Zara

Wie bitte, Blazer?!

Sabi­ne Spie­ler

Bla­zer, aus­ge­rech­net Bla­zer. Dop­pel­rei­hig, tail­liert, crop­ped, over­si­zed. In Rosa, Pink, Bleu, Mint­grün, Vanil­le­gelb und Flie­der. Weni­ge Tage, bevor Mün­chen wie­der in den Click & Coll­ect-Modus geht, stol­pe­re ich qua­si in die Bla­zer-Rie­ge in der Zara-Filia­le in Mün­chens Thea­ti­ner­stra­ße, und seit­dem treibt mich modisch die Fra­ge um: War­um aus­ge­rech­net Bla­zer? Nicht nur, dass er seit Mona­ten neben Jog­ging­ho­se, Hoo­die und Pull­over unge­fähr die­sel­be trau­ri­ge Figur abgibt, wie der FC Bay­ern Mün­chen vor­ges­tern im Cham­pi­ons League-Spiel gegen Paris. Auch in den Desi­gner-Ate­liers der deut­schen Mode­indus­trie hat er für Frühjahr/Sommer 22 die rote Kar­te gezeigt bekom­men und wur­de erst gar nicht auf­ge­stellt.

Soll­te Zara tat­säch­lich die modi­schen Fol­gen der Pan­de­mie nicht bedacht haben – die maxi­ma­le Bequem­lich­keit, die fast jede Frau in den letz­ten Mona­ten für sich aus­ge­ru­fen hat – und statt­des­sen stur den kurz vor dem ers­ten Lock­down aus­ge­ru­fe­nen Cat­walk-Trend zu Tail­oring von den Desi­gnern kopiert haben? Wenn man sieht, wie vie­le Jog­ging­ho­sen und Swea­ties von den Spa­ni­ern in den ver­gan­ge­nen Mona­ten auf den Markt gespült wur­den und immer noch wer­den, kann man sich das nur schwer vor­stel­len.

Viel­leicht ist Zara im Unter­schied zu vie­len Trend­for­schern nicht davon über­zeugt, dass Coro­na end­gül­tig das Ende von klas­si­scher Kon­fek­ti­on bedeu­tet?! Dass die Men­schen nach Mona­ten in schlun­zi­ger Jog­ging­ho­se und Hoo­die ein­fach die Nase voll haben vom Dau­er-Gam­mel-Look? Oder zumin­dest ihrer Jog­ging­ho­se mit Bla­zer etwas mehr Hal­tung ver­lei­hen wol­len, frei nach dem „Ath­flow-Trend“, der für die­ses Jahr aus­ge­ru­fen wur­de und Lei­su­re­wear mit Ele­ganz kom­bi­niert, so wie zahl­rei­che Influen­ce­rin­nen dies bereits vor­le­ben?!

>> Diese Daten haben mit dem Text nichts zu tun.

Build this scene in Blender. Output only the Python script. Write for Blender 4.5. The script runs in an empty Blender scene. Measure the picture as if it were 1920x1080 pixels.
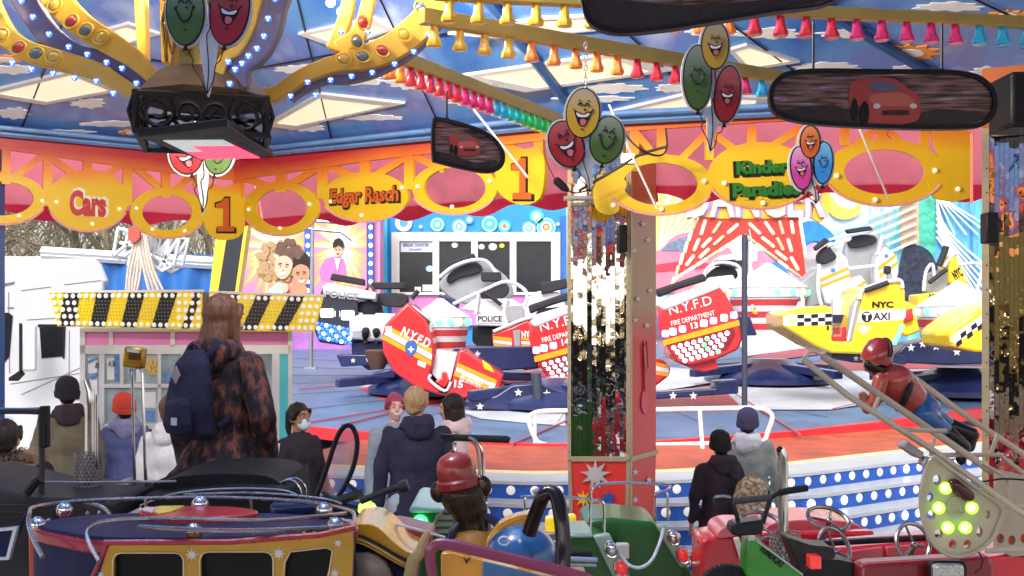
import bpy, bmesh, math, random
from mathutils import Vector, Matrix, noise
from mathutils.geometry import tessellate_polygon
random.seed(7)
PI = math.pi
S = bpy.context.scene; C = S.collection
# ---------------- camera ----------------
F = 2000.0; H = 2.05; HY = 600.0          # focal length in photo pixels, eye height, horizon row
cd = bpy.data.cameras.new('camera'); cam = bpy.data.objects.new('camera', cd); C.objects.link(cam)
cam.location = (0, 0, H); cam.rotation_euler = (PI/2, 0, 0)
cd.sensor_width = 36; cd.lens = 36*F/1920; cd.shift_y = (HY-540)/1920; cd.clip_end = 2000; cd.clip_start = .05
S.camera = cam
# ---------------- sky and sun ----------------
SUN_EL = math.radians(46); SUN_AZ = math.radians(252)
w = bpy.data.worlds.new('World'); S.world = w; w.use_nodes = True
nt = w.node_tree; bg = nt.nodes['Background']; sk = nt.nodes.new('ShaderNodeTexSky')
sk.sky_type = 'NISHITA'; sk.sun_disc = False; sk.sun_elevation = SUN_EL; sk.sun_rotation = PI/2-SUN_AZ
sk.air_density = 1.0; sk.dust_density = 4.0; sk.ozone_density = .6
hs = nt.nodes.new('ShaderNodeHueSaturation'); hs.inputs['Saturation'].default_value = .35
nt.links.new(sk.outputs[0], hs.inputs['Color']); nt.links.new(hs.outputs[0], bg.inputs[0]); bg.inputs[1].default_value = .15
sl = bpy.data.lights.new('sun', 'SUN'); so = bpy.data.objects.new('sun', sl); C.objects.link(so)
sl.energy = .8; sl.angle = math.radians(20); sl.color = (1, .97, .92)
sd = Vector((math.cos(SUN_EL)*math.cos(SUN_AZ), math.cos(SUN_EL)*math.sin(SUN_AZ), math.sin(SUN_EL)))
so.rotation_euler = sd.to_track_quat('Z', 'Y').to_euler()
S.view_settings.view_transform = 'Standard'; S.view_settings.look = 'None'
S.view_settings.exposure = 1.12; S.view_settings.gamma = 1
S.cycles.max_bounces = 8; S.cycles.use_denoising = True
# ---------------- helpers ----------------
def P(px, py, Y): return Vector(((px-960)*Y/F, Y, H+(HY-py)*Y/F))
def s2l(c): return tuple((v/12.92 if v <= .04045 else ((v+.055)/1.055)**2.4) for v in c)
MATS = {}
def M(name, col, rough=.5, metal=0., var=.1, scale=6., bump=0., bscale=60., emit=0., coat=0., trans=0., ecol=None, alpha=1.):
    if name in MATS: return MATS[name]
    m = bpy.data.materials.new(name); m.use_nodes = True; MATS[name] = m
    n = m.node_tree.nodes; l = m.node_tree.links; b = n['Principled BSDF']
    b.inputs['Roughness'].default_value = rough; b.inputs['Metallic'].default_value = metal
    b.inputs['Specular IOR Level'].default_value = .2 if max(col) < .07 and not metal else .42
    b.inputs['Coat Weight'].default_value = coat*(.45 if max(col) < .07 else .8); b.inputs['Coat Roughness'].default_value = .12
    b.inputs['Transmission Weight'].default_value = trans; b.inputs['Alpha'].default_value = alpha
    tc = n.new('ShaderNodeTexCoord'); nz = n.new('ShaderNodeTexNoise'); nz.inputs['Scale'].default_value = scale; nz.inputs['Detail'].default_value = 9; nz.inputs['Roughness'].default_value = .62
    l.new(tc.outputs['Object'], nz.inputs['Vector'])
    mr = n.new('ShaderNodeMapRange'); mr.inputs[1].default_value = .3; mr.inputs[2].default_value = .7
    mr.inputs[3].default_value = 1-var; mr.inputs[4].default_value = 1+var; l.new(nz.outputs[0], mr.inputs[0])
    hv = n.new('ShaderNodeHueSaturation'); hv.inputs['Color'].default_value = (*col, 1); l.new(mr.outputs[0], hv.inputs['Value'])
    l.new(hv.outputs[0], b.inputs['Base Color'])
    mr2 = n.new('ShaderNodeMapRange'); mr2.inputs[3].default_value = max(.02, rough-.12); mr2.inputs[4].default_value = min(1, rough+.15)
    l.new(nz.outputs[0], mr2.inputs[0]); l.new(mr2.outputs[0], b.inputs['Roughness'])
    if bump:
        nb = n.new('ShaderNodeTexNoise'); nb.inputs['Scale'].default_value = bscale; nb.inputs['Detail'].default_value = 3
        l.new(tc.outputs['Object'], nb.inputs['Vector']); bp = n.new('ShaderNodeBump'); bp.inputs['Strength'].default_value = bump
        bp.inputs['Distance'].default_value = .02; l.new(nb.outputs[0], bp.inputs['Height']); l.new(bp.outputs[0], b.inputs['Normal'])
    if emit:
        b.inputs['Emission Color'].default_value = (*(ecol or col), 1); b.inputs['Emission Strength'].default_value = emit
    return m
def hairm(name, col):
    m = M(name, col, .42, 0, .35, 60); n, l, b = m.node_tree.nodes, m.node_tree.links, m.node_tree.nodes['Principled BSDF']
    tc = n.new('ShaderNodeTexCoord'); mp = n.new('ShaderNodeMapping'); mp.inputs['Scale'].default_value = (110, 110, 7); z = n.new('ShaderNodeTexNoise'); z.inputs['Scale'].default_value = 1; z.inputs['Detail'].default_value = 3; l.new(tc.outputs['Object'], mp.inputs[0]); l.new(mp.outputs[0], z.inputs['Vector'])
    bp = n.new('ShaderNodeBump'); bp.inputs['Strength'].default_value = .9; bp.inputs['Distance'].default_value = .01; l.new(z.outputs[0], bp.inputs['Height']); l.new(bp.outputs[0], b.inputs['Normal'])
    r = n.new('ShaderNodeMix'); r.data_type = 'RGBA'; r.inputs[6].default_value = (*[c*.45 for c in col], 1); r.inputs[7].default_value = (*[min(1, c*1.9) for c in col], 1); l.new(z.outputs[0], r.inputs[0]); l.new(r.outputs[2], b.inputs['Base Color']); return m
def nodes(m): return m.node_tree.nodes, m.node_tree.links, m.node_tree.nodes['Principled BSDF']

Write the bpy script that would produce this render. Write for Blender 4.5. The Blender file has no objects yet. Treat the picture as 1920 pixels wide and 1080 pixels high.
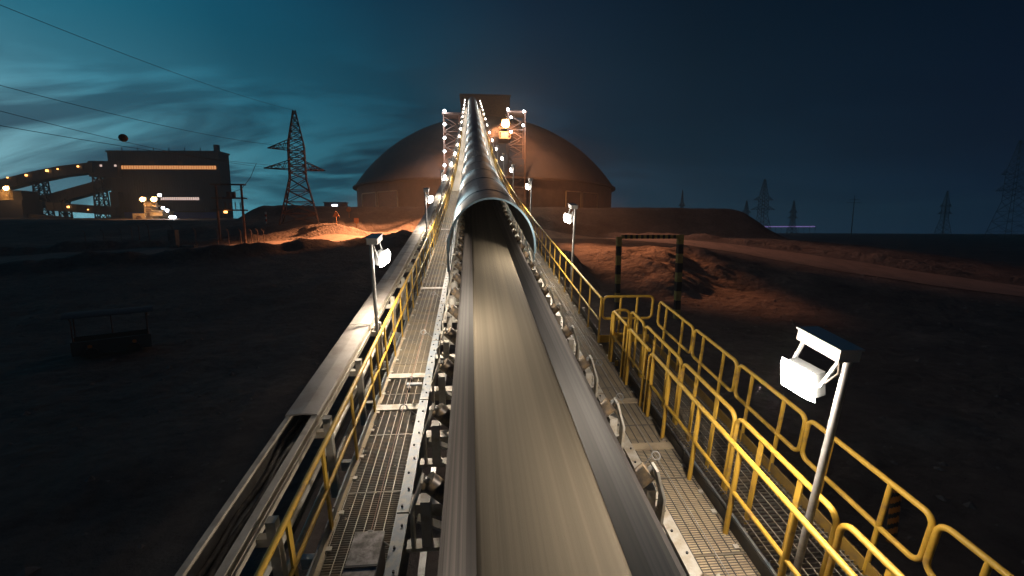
import bpy, math, random
import numpy as np
from mathutils import Vector, Matrix, noise as mnoise
R = math.radians
random.seed(7)
scene = bpy.context.scene
C = scene.collection

# ------------------------------------------------------------------ camera
CZ = 7.0                       # camera height above the near ground (m)
F_PX = 850.0                   # focal length in pixels of the 1920 wide photo
PITCH = math.atan(110/850); YAW = R(5.025); INC = R(9.29)
cam_d = bpy.data.cameras.new('camera'); cam = bpy.data.objects.new('camera', cam_d); C.objects.link(cam)
cam_d.sensor_width = 36.0; cam_d.lens = 36.0*F_PX/1920.0
cam_d.clip_start = 0.05; cam_d.clip_end = 20000
cam.location = (0, 0, CZ); cam.rotation_euler = (math.pi/2-PITCH, 0, -YAW)
scene.camera = cam

# ------------------------------------------------------------------ sky (dusk: sun just under the horizon, far left)
SUNAZ = R(-62)
world = bpy.data.worlds.new('World'); scene.world = world; world.use_nodes = True
wn = world.node_tree.nodes; wl = world.node_tree.links
wn.clear()
def N_(nodes, t, **k):
    n = nodes.new(t)
    for a, b in k.items():
        if a == 'inp':
            for i, v in b.items(): n.inputs[i].default_value = v
        else: setattr(n, a, b)
    return n
def ramp(n, stops, interp='EASE'):
    r = n.color_ramp; r.interpolation = interp
    while len(r.elements) > len(stops): r.elements.remove(r.elements[-1])
    while len(r.elements) < len(stops): r.elements.new(0.5)
    for e, (p, c) in zip(r.elements, stops):
        e.position = p; e.color = (c[0], c[1], c[2], 1) if hasattr(c, '__len__') else (c, c, c, 1)
out = N_(wn, 'ShaderNodeOutputWorld'); bg = N_(wn, 'ShaderNodeBackground', inp={'Strength': 1.0})
tc = N_(wn, 'ShaderNodeTexCoord')
nrm = N_(wn, 'ShaderNodeVectorMath', operation='NORMALIZE'); wl.new(tc.outputs['Generated'], nrm.inputs[0])
dot = N_(wn, 'ShaderNodeVectorMath', operation='DOT_PRODUCT'); wl.new(nrm.outputs[0], dot.inputs[0])
dot.inputs[1].default_value = (math.sin(SUNAZ), math.cos(SUNAZ), 0)
half = N_(wn, 'ShaderNodeMath', operation='MULTIPLY_ADD', inp={1: 0.5, 2: 0.5}); wl.new(dot.outputs['Value'], half.inputs[0])
azr = N_(wn, 'ShaderNodeValToRGB'); wl.new(half.outputs[0], azr.inputs[0])
ramp(azr, [(0.0, (.0025, .005, .014)), (0.30, (.0035, .010, .024)), (0.52, (.0058, .021, .038)), (0.66, (.0075, .038, .068)),
           (0.78, (.011, .085, .130)), (0.88, (.034, .180, .250)), (0.94, (.10, .33, .42)), (1.0, (.26, .50, .58))], 'LINEAR')
sep = N_(wn, 'ShaderNodeSeparateXYZ'); wl.new(nrm.outputs[0], sep.inputs[0])
elr = N_(wn, 'ShaderNodeValToRGB'); wl.new(sep.outputs['Z'], elr.inputs[0])
ramp(elr, [(0.0, (2.5, 2.35, 2.25)), (0.06, (1.85, 1.8, 1.72)), (0.13, (1.18, 1.14, 1.12)), (0.22, (.60, .78, .84)), (0.34, (.17, .50, .60)), (0.45, (.06, .34, .47)), (1.0, (.05, .12, .25))], 'LINEAR')
mul = N_(wn, 'ShaderNodeMix', data_type='RGBA', blend_type='MULTIPLY', inp={'Factor': 1.0})
wl.new(azr.outputs[0], mul.inputs['A']); wl.new(elr.outputs[0], mul.inputs['B'])
# clouds: noise on a flat layer overhead, streaked
zz = N_(wn, 'ShaderNodeMath', operation='ADD', inp={1: 0.34}); wl.new(sep.outputs['Z'], zz.inputs[0])
dx = N_(wn, 'ShaderNodeMath', operation='DIVIDE'); wl.new(sep.outputs['X'], dx.inputs[0]); wl.new(zz.outputs[0], dx.inputs[1])
dy = N_(wn, 'ShaderNodeMath', operation='DIVIDE'); wl.new(sep.outputs['Y'], dy.inputs[0]); wl.new(zz.outputs[0], dy.inputs[1])
cmb = N_(wn, 'ShaderNodeCombineXYZ'); wl.new(dx.outputs[0], cmb.inputs[0]); wl.new(dy.outputs[0], cmb.inputs[1])
mp = N_(wn, 'ShaderNodeMapping'); wl.new(cmb.outputs[0], mp.inputs[0])
mp.inputs['Rotation'].default_value = (0, 0, R(-18)); mp.inputs['Scale'].default_value = (0.8, 2.0, 1)
mp.inputs['Location'].default_value = (2.3, 0.9, 0)
nz = N_(wn, 'ShaderNodeTexNoise', inp={'Scale': 1.5, 'Detail': 8, 'Roughness': .55, 'Distortion': .8}); wl.new(mp.outputs[0], nz.inputs['Vector'])
cr = N_(wn, 'ShaderNodeValToRGB'); wl.new(nz.outputs['Fac'], cr.inputs[0]); ramp(cr, [(0.38, 0.0), (0.56, 1.0)])
ce = N_(wn, 'ShaderNodeValToRGB'); wl.new(sep.outputs['Z'], ce.inputs[0]); ramp(ce, [(0.0, .45), (0.05, .8), (0.13, 1.0), (0.20, .8), (0.28, .3), (0.40, 0.0)])
cf = N_(wn, 'ShaderNodeMath', operation='MULTIPLY'); wl.new(cr.outputs[0], cf.inputs[0]); wl.new(ce.outputs[0], cf.inputs[1])
ca = N_(wn, 'ShaderNodeValToRGB'); wl.new(half.outputs[0], ca.inputs[0]); ramp(ca, [(.50, .12), (.72, .9), (1.0, .95)])
cf2 = N_(wn, 'ShaderNodeMath', operation='MULTIPLY'); wl.new(cf.outputs[0], cf2.inputs[0]); wl.new(ca.outputs[0], cf2.inputs[1])
cl = N_(wn, 'ShaderNodeMix', data_type='RGBA', blend_type='MULTIPLY'); wl.new(cf2.outputs[0], cl.inputs['Factor'])
wl.new(mul.outputs['Result'], cl.inputs['A']); cl.inputs['B'].default_value = (.15, .17, .22, 1)
sky = N_(wn, 'ShaderNodeTexSky', sky_type='NISHITA', sun_disc=False, sun_elevation=R(-4), sun_rotation=SUNAZ)
skm = N_(wn, 'ShaderNodeMix', data_type='RGBA', blend_type='ADD', inp={'Factor': 0.006})
wl.new(cl.outputs['Result'], skm.inputs['A']); wl.new(sky.outputs[0], skm.inputs['B'])
wl.new(skm.outputs['Result'], bg.inputs['Color']); wl.new(bg.outputs[0], out.inputs['Surface'])

vs = scene.view_settings; vs.view_transform = 'Standard'; vs.look = 'None'; vs.exposure = 0; vs.gamma = 1
scene.render.engine = 'CYCLES'
cy = scene.cycles
cy.use_denoising = True; cy.use_light_tree = True; cy.max_bounces = 5; cy.diffuse_bounces = 3; cy.glossy_bounces = 3
cy.transmission_bounces = 2; cy.sample_clamp_indirect = 4.0; cy.caustics_reflective = False; cy.caustics_refractive = False

# ------------------------------------------------------------------ pixel rays (to measure positions off the photo once)
_fw = Vector((math.sin(YAW)*math.cos(PITCH), math.cos(YAW)*math.cos(PITCH), -math.sin(PITCH)))
_rt = Vector((math.cos(YAW), -math.sin(YAW), 0)); _up = _rt.cross(_fw)
CAM = Vector((0, 0, CZ))
def at(px, py, Y):
    d = _rt*(px-960) + _fw*F_PX - _up*(py-540)
    return CAM + d*(Y/d.y)

# ------------------------------------------------------------------ conveyor frame: s along, X across, m above the belt lips
U = 1.25
CX = 0.535
def theta(s):
    t2 = R(18.6)
    return INC if s < 8 else (t2 if s > 65 else INC+(t2-INC)*(s-8)/57)
_DS = .05; _S0 = -8.0; _n = int(150/_DS)
_ss = _S0+np.arange(_n)*_DS
_th = np.array([theta(v) for v in _ss])
_yy = np.cumsum(np.cos(_th))*_DS; _zz = np.cumsum(np.sin(_th))*_DS
_i0 = int(8/_DS)
_yy += 2.5*math.sin(INC)-_yy[_i0]; _zz += -2.5*math.cos(INC)-_zz[_i0]
def PP(s, X, m):
    y = float(np.interp(s, _ss, _yy)); z = float(np.interp(s, _ss, _zz)); t = theta(s)
    return Vector((X*U, (y-m*math.sin(t))*U, (z+m*math.cos(t))*U+CZ))
def AX(s):
    t = theta(s); return Vector((1, 0, 0)), Vector((0, math.cos(t), math.sin(t))), Vector((0, -math.sin(t), math.cos(t)))
def MAT(s, X, m, scale=U):
    a, b, c = AX(s); M = Matrix((a, b, c)).transposed().to_4x4(); M.translation = PP(s, X, m)
    return M
def steps(s0, s1, d=1.0):
    n = max(1, int(math.ceil((s1-s0)/d))) if s1 > 8 else 1
    return [s0+(s1-s0)*i/n for i in range(n+1)]

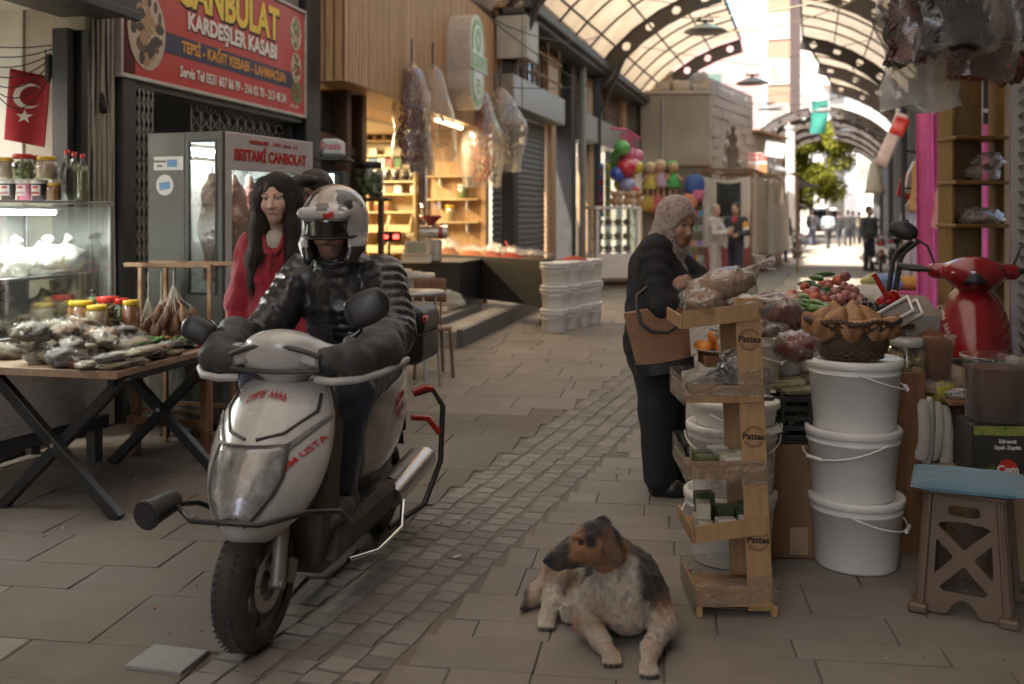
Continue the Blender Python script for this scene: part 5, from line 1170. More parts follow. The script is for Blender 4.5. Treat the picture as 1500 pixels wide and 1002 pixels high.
for sx_ in(-1,1):K2=Soft();shoe(K2,(sx_*.097,.03,0),(sx_*.115,-.17,0),.045);K2 .skin(.014,name='shoe',mats=MATS['black_leather'],parent=comp)
H=Soft();H.ell((0,.02,.05),(.09,.105,.098),k=.02);H.ell((0,.06,-.02),(.085,.06,.08),k=.04);H.ell((0,-.085,.095),(.075,.03,.026),k=.03);H.ell((0,-.13,-.02),(.062,.085,.095),k=.012,sub=True);H.xf(CHm);H.skin(.006,disp=hum(0,3,.004,40),name='hair',mats=hairmat('darkbrown_hair',(.028,.016,.010)),parent=comp)
# dog lying on the paving
dg0=G(905,935);dog=thing('dog','tricolour black, tan and white dog lying on the paving with its head turned left','dog',dg0)
D=Soft()
D.cap((.05,.10,.15),(-.02,.42,.135),.118,.115,k=.07,q=None);D.ell((.045,.03,.16),(.112,.12,.13),k=.05);D.ell((.03,.0,.10),(.085,.10,.075),k=.04)
D.cap((.03,.06,.21),(-.05,.01,.325),.088,.066,k=.05)
HD=Vector((-.080,-.02,.348))
D.ell(HD,(.082,.072,.072),rot=(0,R(-8),R(12)),k=.03);D.cap(HD+Vector((-.045,-.012,-.012)),HD+Vector((-.150,-.035,-.052)),.046,.030,k=.025);D.cap(HD+Vector((-.03,-.01,-.05)),HD+Vector((-.135,-.03,-.075)),.030,.016,k=.02)
D.ell(HD+Vector((-.176,-.042,-.048)),(.014,.015,.012),k=.006);D.cap(HD+Vector((-.06,-.055,-.005)),HD+Vector((-.15,-.064,-.072)),.006,.004,k=.012)
D.ell(HD+Vector((-.055,-.050,.018)),(.011,.008,.008),k=.004);D.cap(HD+Vector((-.08,-.047,.032)),HD+Vector((-.03,-.058,.036)),.009,.008,k=.012)
D.cap(HD+Vector((.03,-.058,.045)),HD+Vector((.062,-.088,-.035)),.030,.024,k=.012,fl=((.25,1,0),2.4));D.cap(HD+Vector((.03,.062,.045)),HD+Vector((.05,.085,-.03)),.028,.02,k=.012,fl=((0,1,0),2.4))
D.chain([(-.07,.06,.13),(-.115,-.03,.072),(-.070,-.12,.040),(-.048,-.185,.028)],[.062,.043,.030,.026],k=.03);D.chain([(.125,.06,.13),(.160,-.05,.075),(.092,-.18,.040),(.072,-.262,.028)],[.064,.044,.031,.027],k=.03)
for px_,py_ in((-.042,-.212),(.070,-.292)):
 for t in(-1.5,-.5,.5,1.5):D.cap((px_+t*.0135,py_+.02,.026),(px_+t*.0165,py_-.020+abs(t)*.006,.013),.0118,.0108,k=.0025)
 D.ell((px_,py_+.026,.022),(.029,.030,.020),k=.010)
D.ell((-.13,.36,.11),(.12,.13,.11),k=.06);D.chain([(-.10,.36,.17),(-.20,.26,.15),(-.225,.19,.07),(-.245,.13,.03)],[.085,.055,.034,.028],k=.03);D.ell((-.25,.11,.025),(.033,.045,.024),k=.015)
D.chain([(-.08,.30,.10),(-.12,.20,.06),(-.165,.135,.04)],[.06,.04,.03],k=.03);D.ell((-.168,.115,.042),(.028,.026,.038),k=.012)
for t in(-1.5,-.5,.5,1.5):D.cap((-.25+t*.013,.09,.026),(-.252+t*.015,.065,.014),.012,.011,k=.006);D.cap((-.168+t*.011,.10,.055),(-.168+t*.013,.095,.075),.010,.009,k=.006)
D.chain([(-.12,.46,.10),(-.22,.40,.06),(-.29,.30,.035),(-.335,.22,.02)],[.05,.045,.036,.012],k=.03)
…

Ein Bla­zer ver­leiht mehr Hal­tung als jedes Sweat, soviel ist sicher. Es fühlt sich anders an. Aber ist es das Gefühl, das die Frau­en mehr­heit­lich wol­len? Oder steht nicht den meis­ten Frau­en im aktu­el­len Wahn­sinn zwi­schen Home­of­fice und Home­schoo­ling der Sinn nach bequem?

Ver­mut­lich ist es tat­säch­lich so, wie Bar­ba­ra Mar­kert es nach den ver­gan­ge­nen Desi­gner­schau­en in Paris auf pro­fa­shio­nals bereits resü­miert hat: In der Mode herrscht der­zeit eine Unsi­cher­heit wie auf der Roh­stoff­bör­se. Lang­fris­ti­ge Pro­gno­sen sind schlicht unmög­lich. Das müs­sen wir in die­sen Tagen schmerz­haft erfah­ren. Noch im Janu­ar waren wir alle opti­mis­tisch, dass mit dem Imp­fen ab März sich die Lage ent­spannt. Jetzt haben wir Mit­te April und ste­hen unmit­tel­bar vor dem nächs­ten stren­gen Lock­down. Aus­gang unge­wiss. Vor die­sem Hin­ter­grund über­rascht nicht, wenn Zara wie an der Bör­se agiert und das Risi­ko durch Streu­ung der The­men ver­teilt. Denn eini­ge Waren­stän­der wei­ter hän­gen auch bei Zara kusche­li­ge Jog­ging­ho­sen, Pull­over und unkom­pli­zier­te Klei­der. Die Ein­käu­fer wer­den es in der Order für Frühjahr/Sommer 22, die in den nächs­ten Wochen mit den Pre-Kol­lek­tio­nen schon wie­der star­tet, ver­mut­lich genau­so tun.